Jean-Michel Charlier



Quand on parle des grands raconteurs, on est obligé de mentionner Charlier. Voilà un type extraordinaire, pilote, journaliste, enquêteur, cinéaste, écrivain, et bien sûr scénariste. Il nous a laissé des émissions de télévision et surtout des BD. Et quelles BD! Si vous n'avez jamais lu la série des "Barbes-Rouge" ou les "Blueberry", vous vous privez d'un grand plaisir.

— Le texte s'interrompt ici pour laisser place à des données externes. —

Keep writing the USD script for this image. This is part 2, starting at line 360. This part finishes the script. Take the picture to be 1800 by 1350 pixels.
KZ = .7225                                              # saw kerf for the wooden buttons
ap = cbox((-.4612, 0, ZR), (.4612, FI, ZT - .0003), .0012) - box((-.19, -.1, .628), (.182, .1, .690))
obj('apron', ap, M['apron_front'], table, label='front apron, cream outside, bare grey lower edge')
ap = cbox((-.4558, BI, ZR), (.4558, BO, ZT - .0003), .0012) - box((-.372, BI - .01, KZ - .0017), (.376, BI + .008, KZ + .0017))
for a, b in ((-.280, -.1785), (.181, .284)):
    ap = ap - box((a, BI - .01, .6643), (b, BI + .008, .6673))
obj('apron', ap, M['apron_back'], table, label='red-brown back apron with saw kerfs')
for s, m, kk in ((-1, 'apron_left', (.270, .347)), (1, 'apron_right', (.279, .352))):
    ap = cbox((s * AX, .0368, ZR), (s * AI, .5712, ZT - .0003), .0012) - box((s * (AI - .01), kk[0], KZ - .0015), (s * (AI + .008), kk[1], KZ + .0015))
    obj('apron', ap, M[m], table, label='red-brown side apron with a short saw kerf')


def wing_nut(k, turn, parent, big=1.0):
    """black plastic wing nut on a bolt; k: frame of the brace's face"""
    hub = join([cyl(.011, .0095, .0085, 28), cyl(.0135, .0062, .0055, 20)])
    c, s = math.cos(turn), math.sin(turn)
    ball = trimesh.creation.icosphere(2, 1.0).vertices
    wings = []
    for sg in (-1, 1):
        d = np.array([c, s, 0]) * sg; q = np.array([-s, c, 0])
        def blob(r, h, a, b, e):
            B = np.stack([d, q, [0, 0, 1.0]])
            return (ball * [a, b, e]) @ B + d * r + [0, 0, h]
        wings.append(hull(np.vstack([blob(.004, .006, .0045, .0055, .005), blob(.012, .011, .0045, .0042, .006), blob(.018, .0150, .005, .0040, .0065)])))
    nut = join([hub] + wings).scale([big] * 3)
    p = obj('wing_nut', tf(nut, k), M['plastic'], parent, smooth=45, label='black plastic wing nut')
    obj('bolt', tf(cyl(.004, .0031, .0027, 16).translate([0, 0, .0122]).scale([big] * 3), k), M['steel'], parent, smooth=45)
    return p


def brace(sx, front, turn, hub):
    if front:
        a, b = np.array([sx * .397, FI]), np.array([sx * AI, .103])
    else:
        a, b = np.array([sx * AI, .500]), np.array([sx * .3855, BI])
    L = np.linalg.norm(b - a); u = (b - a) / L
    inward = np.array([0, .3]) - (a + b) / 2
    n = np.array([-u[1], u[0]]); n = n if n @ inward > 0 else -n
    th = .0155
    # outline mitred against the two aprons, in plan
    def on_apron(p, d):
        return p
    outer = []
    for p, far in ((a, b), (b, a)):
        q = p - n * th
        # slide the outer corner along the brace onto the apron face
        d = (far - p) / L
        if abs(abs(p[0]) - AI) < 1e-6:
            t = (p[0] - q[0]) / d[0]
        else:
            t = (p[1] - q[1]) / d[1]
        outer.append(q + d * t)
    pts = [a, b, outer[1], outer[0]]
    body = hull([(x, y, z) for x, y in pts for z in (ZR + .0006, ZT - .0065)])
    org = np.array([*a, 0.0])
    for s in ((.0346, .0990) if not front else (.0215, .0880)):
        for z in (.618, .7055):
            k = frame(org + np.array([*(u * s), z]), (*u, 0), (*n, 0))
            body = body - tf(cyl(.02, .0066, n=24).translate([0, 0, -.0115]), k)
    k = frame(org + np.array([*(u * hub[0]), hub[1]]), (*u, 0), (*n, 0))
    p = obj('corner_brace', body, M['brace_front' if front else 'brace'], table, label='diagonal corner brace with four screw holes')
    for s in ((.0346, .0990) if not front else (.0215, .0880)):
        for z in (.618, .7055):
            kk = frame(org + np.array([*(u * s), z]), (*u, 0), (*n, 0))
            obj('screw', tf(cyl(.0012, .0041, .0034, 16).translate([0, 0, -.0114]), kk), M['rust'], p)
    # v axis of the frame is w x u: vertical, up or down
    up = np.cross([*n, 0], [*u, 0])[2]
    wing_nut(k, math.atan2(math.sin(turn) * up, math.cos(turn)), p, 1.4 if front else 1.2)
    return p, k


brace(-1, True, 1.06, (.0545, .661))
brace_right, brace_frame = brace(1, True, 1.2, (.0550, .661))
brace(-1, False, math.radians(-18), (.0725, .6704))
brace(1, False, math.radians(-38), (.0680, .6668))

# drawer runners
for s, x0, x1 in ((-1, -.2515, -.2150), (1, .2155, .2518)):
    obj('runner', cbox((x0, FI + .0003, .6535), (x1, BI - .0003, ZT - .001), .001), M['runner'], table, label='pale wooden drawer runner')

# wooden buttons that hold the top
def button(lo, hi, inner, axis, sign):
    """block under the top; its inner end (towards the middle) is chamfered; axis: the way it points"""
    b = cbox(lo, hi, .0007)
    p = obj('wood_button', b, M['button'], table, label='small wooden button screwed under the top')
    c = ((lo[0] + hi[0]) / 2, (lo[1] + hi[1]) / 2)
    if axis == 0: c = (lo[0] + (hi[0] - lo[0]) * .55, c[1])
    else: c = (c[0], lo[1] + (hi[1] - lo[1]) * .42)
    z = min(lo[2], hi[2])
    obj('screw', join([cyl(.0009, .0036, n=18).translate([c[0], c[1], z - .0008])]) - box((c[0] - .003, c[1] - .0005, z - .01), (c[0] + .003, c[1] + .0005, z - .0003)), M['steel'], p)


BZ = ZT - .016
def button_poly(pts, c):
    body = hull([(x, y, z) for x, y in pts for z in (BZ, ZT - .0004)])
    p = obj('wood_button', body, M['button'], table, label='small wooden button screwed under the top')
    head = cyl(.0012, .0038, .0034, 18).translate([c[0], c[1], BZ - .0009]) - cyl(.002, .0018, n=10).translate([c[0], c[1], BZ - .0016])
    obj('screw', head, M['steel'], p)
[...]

La série Barbe-Rouge raconte les aventures d'un pirate du XVIIIe siècle qui écume la mer des Caraïbes, avec des épisodes en Europe et dans le Nouveau-Monde. Les histoires sont menées de main de maître. Même avec les restrictions qu'impose le format BD (les personnages manquent parfois de profondeurs), on est pris par le récit et ses rebondissements. Cette série est très utile pour apprendre comment "poser" un récit dans un environnement médiéval.

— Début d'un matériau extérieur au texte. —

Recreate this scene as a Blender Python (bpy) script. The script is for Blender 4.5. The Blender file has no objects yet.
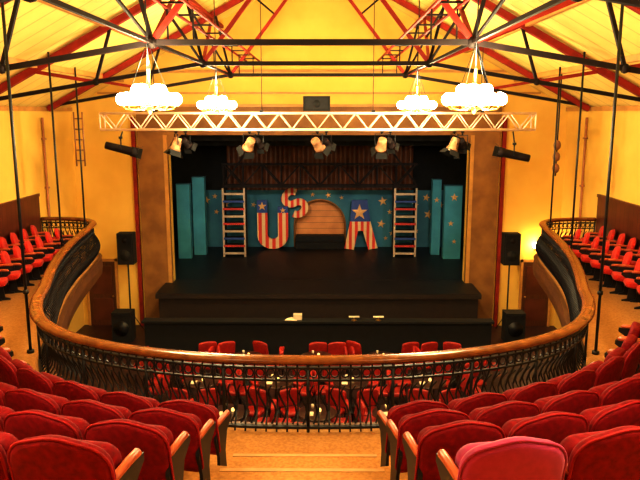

Plusieurs autres séries de Charlier sont aussi d'excellents choix pour l'apprenti-écrivain. En particulier la série "Blueberry", qui rappelle les films de Raoul Walsh par ses aspects sombres et ses récits fouillés. Les faire-valoir de cette série (en particulier le vieux râleur, McClure) sont eux-mêmes des archétypes de personnages secondaires souvent imités. Recommandons en particulier le cycle "Chihuahua Pearl", qui ferait un très bon film. Là encore, on apprendra quelques ficelles pour placer une histoire et composer des personnages.



Greg



On peut être surpris par le choix de Greg, de son vrai nom Michel Régnier, comme auteur de référence. On le connaît surtout pour le bavard Achille Talon qui'il dessinait, et pour les douces rêveries d'Olivier Rameau dessiné par Dany, dont Greg assurait le scénario. Des classiques de la BD, certes, mais un peu loin de la fantasy peut-être?

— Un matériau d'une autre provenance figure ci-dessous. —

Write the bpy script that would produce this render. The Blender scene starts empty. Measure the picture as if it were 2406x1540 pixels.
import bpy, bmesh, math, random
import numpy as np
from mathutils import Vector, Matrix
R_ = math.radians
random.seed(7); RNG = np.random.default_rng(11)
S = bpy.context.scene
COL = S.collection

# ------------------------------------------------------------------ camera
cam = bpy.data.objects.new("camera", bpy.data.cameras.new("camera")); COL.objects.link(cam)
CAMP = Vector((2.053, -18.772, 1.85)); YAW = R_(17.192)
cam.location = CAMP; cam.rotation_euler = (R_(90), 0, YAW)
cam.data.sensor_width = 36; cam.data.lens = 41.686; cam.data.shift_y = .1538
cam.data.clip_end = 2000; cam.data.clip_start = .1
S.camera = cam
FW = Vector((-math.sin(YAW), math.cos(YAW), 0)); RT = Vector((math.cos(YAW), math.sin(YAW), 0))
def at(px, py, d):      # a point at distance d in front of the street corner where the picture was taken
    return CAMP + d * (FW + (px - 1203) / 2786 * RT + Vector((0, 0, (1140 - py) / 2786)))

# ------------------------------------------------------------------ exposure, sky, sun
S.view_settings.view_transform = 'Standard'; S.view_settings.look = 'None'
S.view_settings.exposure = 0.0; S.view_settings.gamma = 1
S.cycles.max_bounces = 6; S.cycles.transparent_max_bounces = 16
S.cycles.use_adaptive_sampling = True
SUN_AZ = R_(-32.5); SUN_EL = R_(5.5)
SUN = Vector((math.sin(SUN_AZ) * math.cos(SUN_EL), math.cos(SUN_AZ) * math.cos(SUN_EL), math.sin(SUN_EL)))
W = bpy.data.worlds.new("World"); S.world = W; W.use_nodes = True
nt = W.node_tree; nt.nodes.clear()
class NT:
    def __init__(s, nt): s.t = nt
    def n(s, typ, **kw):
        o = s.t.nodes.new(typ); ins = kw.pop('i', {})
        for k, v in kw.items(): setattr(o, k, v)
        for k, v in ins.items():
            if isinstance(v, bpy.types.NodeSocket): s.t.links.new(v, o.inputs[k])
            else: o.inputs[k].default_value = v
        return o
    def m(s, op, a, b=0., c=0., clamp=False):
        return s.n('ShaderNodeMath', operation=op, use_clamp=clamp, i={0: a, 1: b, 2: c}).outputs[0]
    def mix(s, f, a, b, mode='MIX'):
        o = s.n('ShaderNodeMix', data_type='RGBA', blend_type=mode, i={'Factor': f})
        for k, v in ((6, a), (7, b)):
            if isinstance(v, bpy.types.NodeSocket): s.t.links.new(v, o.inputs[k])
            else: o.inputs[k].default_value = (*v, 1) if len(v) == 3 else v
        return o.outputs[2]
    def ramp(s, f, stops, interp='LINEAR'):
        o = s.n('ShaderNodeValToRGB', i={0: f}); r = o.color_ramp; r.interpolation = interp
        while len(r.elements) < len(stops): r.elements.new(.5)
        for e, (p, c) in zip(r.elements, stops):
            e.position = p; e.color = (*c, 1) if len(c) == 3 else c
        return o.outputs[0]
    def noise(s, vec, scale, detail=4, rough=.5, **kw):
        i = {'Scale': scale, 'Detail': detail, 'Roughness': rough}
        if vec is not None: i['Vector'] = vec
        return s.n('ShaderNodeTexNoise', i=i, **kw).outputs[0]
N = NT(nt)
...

Pas vraiment. Greg est aussi l'auteur des séries réalistes Bernard Prince, Bruno Brazil et Comanche, entre autres. L'apprenti-écrivain peut utilement s'inspirer de ces oeuvres. Ces séries ont les ingrédients nécessaires : action, rebondissements, bons persos secondaires, et dialogues hilarants.

Les dialogues, en particulier, sont la marque de fabrique de Greg, qui a souvent été comparé à Michel Audiard pour sa truculence. Même dans les situations les plus tragiques, les héros de Greg se laissent souvent aller à des réflexions tragi-comiques dont on pourra s'inspirer pour bâtir les personnalités d'un livre.

La prochaine fois



La prochaine fois, nous passerons à l'étape suivante, comment apprendre à vendre ses écrits.

5 commentaires:

Anonyme a dit…

Vite ! La suit, vite !
Il est vital pour moi de lire votre article pour vendre... un article.
J'ai mis votre blog dans mes favoris ;)

Eric Ferris a dit…

Ca y est, le nouveau volet est posté. Merci!

Anonyme a dit…

Des auteurs comme Salvatore ou Tolkien ou même Gemmell aurait mériter d'être noté ...

Eric Ferris a dit…

Des auteurs comme Salvatore ou Tolkien ou même Gemmell aurait mériter d'être noté .Tolkien réclame une approche plus subtile. On ne peut pas conseiller à un débutant en écriture de s'inspirer de Tolkien. C'est comme prendre un débutant en solfège et lui dire de s'inspirer de Beethoven.

Tolkien était un linguiste, un poète et bien sûr un écrivain. Mais avant de prétendre se hisser à son niveau, il faut travailler les ressorts de base de la narration.

Voilà pourquoi les Grands Anciens comme Tolkien sont absents de ma petite liste.